▶ Given material
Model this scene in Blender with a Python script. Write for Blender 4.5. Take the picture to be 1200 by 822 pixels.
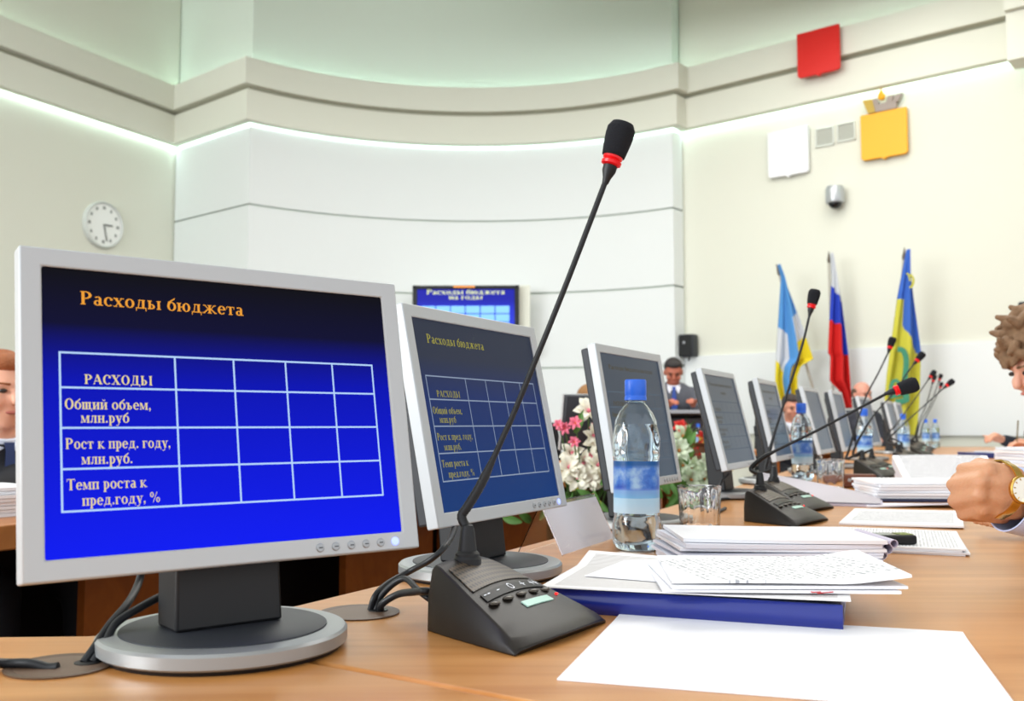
import bpy, bmesh, math, random
from mathutils import Vector, Matrix
random.seed(7)
C = bpy.context.scene.collection
for o in list(bpy.data.objects): bpy.data.objects.remove(o)
PI = math.pi; R = math.radians
# ------------------------------------------------------------------ camera
CAMZ = .96; TZ = .75                    # eye height, table-top height
cam = bpy.data.cameras.new('camera'); camo = bpy.data.objects.new('camera', cam); C.objects.link(camo)
PITCH = math.atan(85/1150)
camo.location = (0, 0, CAMZ); camo.rotation_euler = (PI/2+PITCH, 0, 0)
cam.sensor_width = 36; cam.lens = 34.5; cam.clip_start = .02
cam.dof.use_dof = True; cam.dof.focus_distance = 1.25; cam.dof.aperture_fstop = 8.5
bpy.context.scene.camera = camo
# ------------------------------------------------------------------ daylight from the open window side behind the camera
w = bpy.data.worlds.new('world'); bpy.context.scene.world = w; w.use_nodes = True
w.node_tree.nodes['Background'].inputs[0].default_value = (.93, .97, 1, 1)
w.node_tree.nodes['Background'].inputs[1].default_value = .85
def area(name, loc, rot, sx, sy, power, col=(1, 1, 1)):
    l = bpy.data.lights.new(name, 'AREA'); l.shape = 'RECTANGLE'; l.size = sx; l.size_y = sy; l.energy = power; l.color = col
    o = bpy.data.objects.new(name, l); C.objects.link(o); o.location = loc; o.rotation_euler = rot
    return o
area('window_daylight', (-7.5, -1.5, 3.0), (R(82), 0, R(-48)), 6, 3, 420, (.94, .98, 1))
area('ceiling_fill', (.8, 6.2, 5.15), (0, 0, 0), 6, 5.5, 230, (1, .99, .96))  # unseen fill panel added under the disc to brighten the walls
vs = bpy.context.scene.view_settings
vs.view_transform = 'Standard'; vs.look = 'None'; vs.gamma = 1; vs.exposure = .78; vs.use_curve_mapping = False

# ------------------------------------------------------------------ measuring helpers
TH = PITCH
FW = Vector((0, math.cos(TH), math.sin(TH))); UP = Vector((0, -math.sin(TH), math.cos(TH))); RT = Vector((1, 0, 0))
def ray(px, py): return FW+RT*((px-600)/1150)-UP*((py-411)/1150)
def onz(px, py, z):
    r = ray(px, py); return Vector((0, 0, CAMZ))+r*((z-CAMZ)/r.z)
def ony(px, py, y):
    r = ray(px, py); return Vector((0, 0, CAMZ))+r*(y/r.y)
def tab(px, py, h=0): return onz(px, py, TZ+h)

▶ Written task
Identify each line of the material where the word "scene" shows up, and copy it.

▶ Task output
Model this scene in Blender with a Python script. Write for Blender 4.5. Take the picture to be 1200 by 822 pixels.
C = bpy.context.scene.collection
bpy.context.scene.camera = camo
w = bpy.data.worlds.new('world'); bpy.context.scene.world = w; w.use_nodes = True
vs = bpy.context.scene.view_settings